Mobile as a media vehicle could be restrictive to high-end mobile phones. Isn’t it early to talk about mobile marketing in India, where high-end handsets have a relatively small user base?

Let me give you an example of advertising that can happen on all handsets. A single SMS has the capability to carry 164 characters. Most of the times, consumers do not use up all that space. In Europe, the average message has only 70 characters, and the volumes are huge. In the UK, for instance, during peak hours 2,500 messages are sent every second. Even if all those messages were 100 characters each, you are still left with an inventory of 160,000 characters of potential advertising space per second. That’s a lot more space than what Google generates with Adsense and their search engine today. That’s the kind of inventory that lies unused today.

Aren’t several smaller players tagging ads on SMS and mobile phone calls already?

The trouble with the smaller attempts is that they have to be scalable. It’s very critical about where the operator fits into the process and if the end user benefits. That’s critical and a definite need because if users do not benefit , then the audience is dead and the medium is dead.

Are user requirements and their acceptance of mobile marketing methods ever kept in mind?

It’s interesting because there are cultural issues here. In Europe, there are discrepancies between the Italians, French and the British when it comes to attitudes towards mobile advertising. India will have its own flavour, as in this country you have trucks plying on roads with messages saying, ‘Honk, please’ . In several countries, honking is an intrusion, but here it seems to be an invitation.Is the making of a media company out of a mobile operator all about content and creativity?

Building an audience is the starting point. It’s interesting that operators already have an audience for things like peer-topeer SMSing and there is an opportunity to monetise it. Ironically, what’s getting service providers to look at mobiles as a media system is the competition that they are beginning to get from the likes of Yahoo!, Microsoft and Google.

When the internet became big in the US 10-15 years back, there were companies building content and others building pipes to serve that content. Many years later, we realised that people building pipes were reaching a saturation point. At the same time, Google became one of the world’s most powerful companies. For mobile companies , because they have 10 years of the internet backdrop, they can see what happened to the ISPs. The wireless operators can benefit from the experience of others and ensure that they do not get commoditised.

What are the things they need to get right?

The main thing is to devise a common way of measuring this audience. In the UK, the GSMA (telecom industry body) has taken a step forward by getting traffic from all networks and directing the service logs into one third-party service provider. This third party is going to tell the advertising community what the mobile media generates in terms of page views, the length of exposure and so on. Then, you tie this information back to the panel data for demographic and behavioural information. That’s a quintessential first step.

Most mobile advertising parameters still talk about impressions delivered, click-through rates, intent to purchase and so on. Can mobile advertising deliver sales and shift the focus to performance ?

We ought to be careful not to carry forward too many internet parameters and frames of reference, because mobile is not internet.

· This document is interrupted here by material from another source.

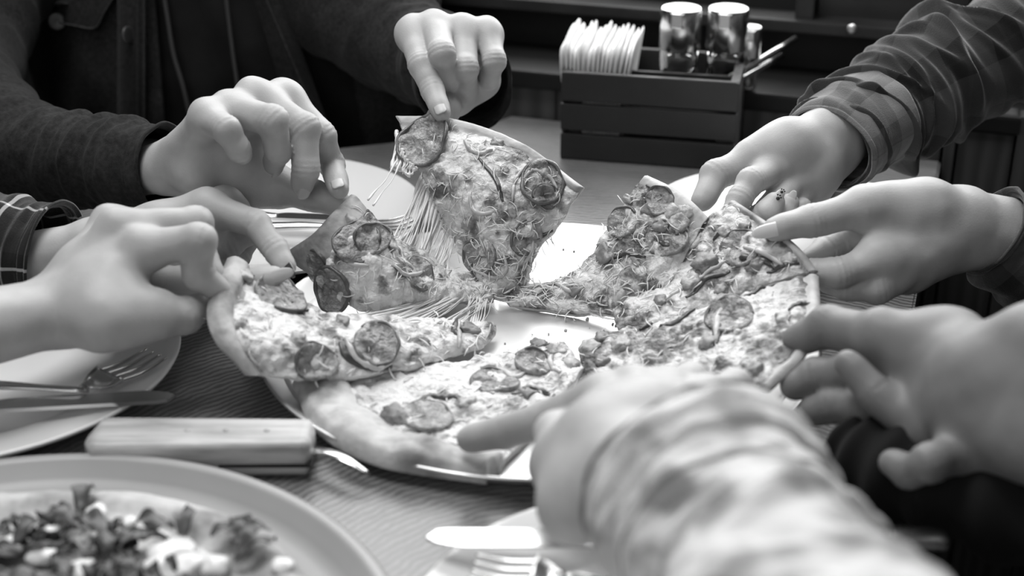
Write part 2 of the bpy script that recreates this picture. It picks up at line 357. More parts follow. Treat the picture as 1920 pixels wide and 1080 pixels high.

People didn’t use radio parameters to measure TV and people are not buying mobiles phones to search the web, particularly not in India. This new media is going to have new KPIs, new measurement formats and engagement rates that are not just about click-throughs . When that happens operators will tell advertisers, “You only pay me if you make some money.”

Apart from operators, will device manufacturers also become media owners in a way?

Absolutely. On one side, operators are getting a big squeeze from Google, Microsoft and Yahoo!, and on another side by iPhone and Nokia, so there is definitely a need to react and move fast.

Do you see increasing collaboration between device manufacturers and the operators?

It’s a strenuous relationship. I think Apple was very effective in developing a model where they could engage with operators and generate revenue out of voice, which is a first. This is creating some different models. Nokia is doing the same thing with music by paying a lot of money to record labels to load songs on phones. That’s shifting the model as well.

The question that I have is, is this model sustainable over time? Because when the iPod came out, Apple subsidised iTunes because that’s the way they could get people to buy the product. Apple is basically a company that makes money from consumer electronics hardware and the music industry pretty much got affected because they were about making money from music.

We are seeing a lot of shifts and mobile is playing its role in these shifts. Also, I think advertising has a role to play. Only you need to be careful as the mechanism of mobile as a media is different, and the people involved are different and are coming from different angles. There is an appetite for sure. In South Africa, one operator provides an option called Please Call Me, which allows you to send free message to someone to call you and that message is supported by ads.

Will mobiles have the power to kill the TV station?

No, I don’t think that’s going to happen. Everyone said that the music industry would be killed by the internet, but music retailing has just reinvented itself to its current form. Initially, what stopped the music industry from going digital was the fear of piracy. But, everyone knows the story forward.